準確定申告が必要なケース | 給与収入が2,000万円を超えている 副業収入が20万円を超えている 公的な年金等の収入が400万円を超えている 事業所得や不動産所得がある 複数の企業から給与を得ている 亡くなった年に実施した株式売却益や不動産の売却がある など |
準確定申告が不要なケース | 亡くなった方が給与所得者で年末調整が行われている 相続人が相続放棄をした 副業による所得が20万円以下 公的な年金などの収入が400万円以下 など |
準確定申告が必要か否か、もしも迷った場合には税理士に相談することが大切です。
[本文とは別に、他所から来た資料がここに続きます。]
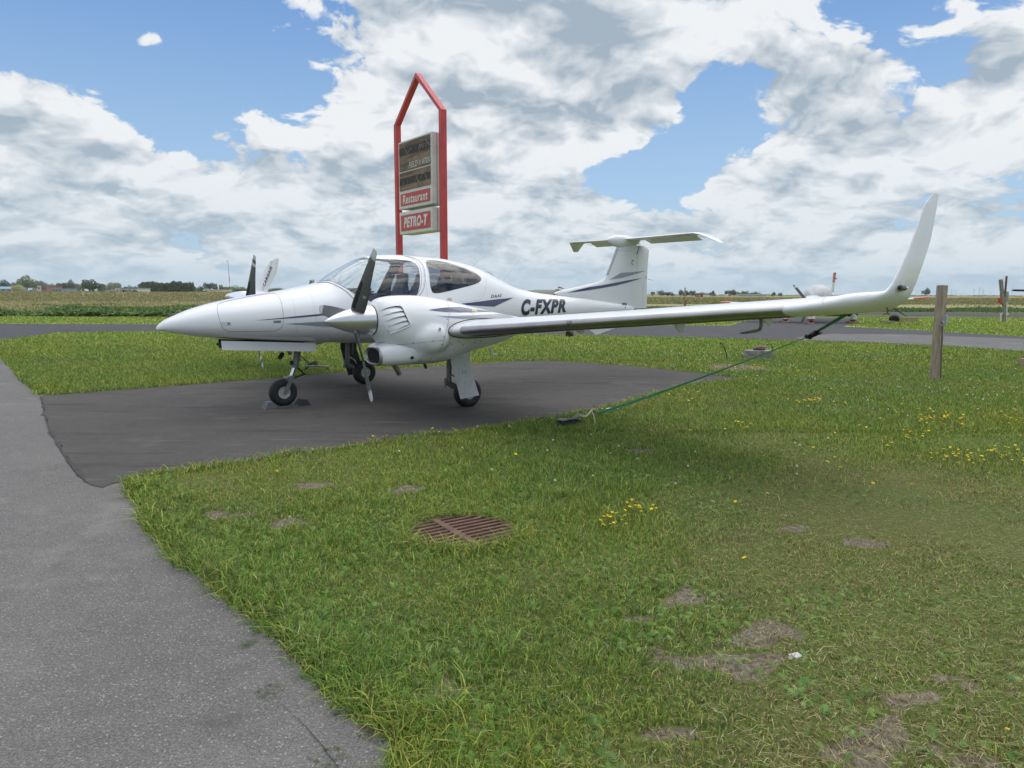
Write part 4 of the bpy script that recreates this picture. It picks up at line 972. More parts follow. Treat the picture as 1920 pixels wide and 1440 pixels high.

亡くなられた時期によっては前々年度分の確定申告も行われておらず、2年分の準確定申告を用意する必要があります。
申告と納税が遅延すると延滞税などが課税されるおそれがあるため、早めに対応しましょう。
手間がかかる手続きですが、不要なケースでも手続きを行うことで還付金が発生することも多いため漏れの無いように注意しましょう。ご家族が亡くなられた直後から準備をする必要がありますがペナルティを回避するためにも早めに対応しましょう。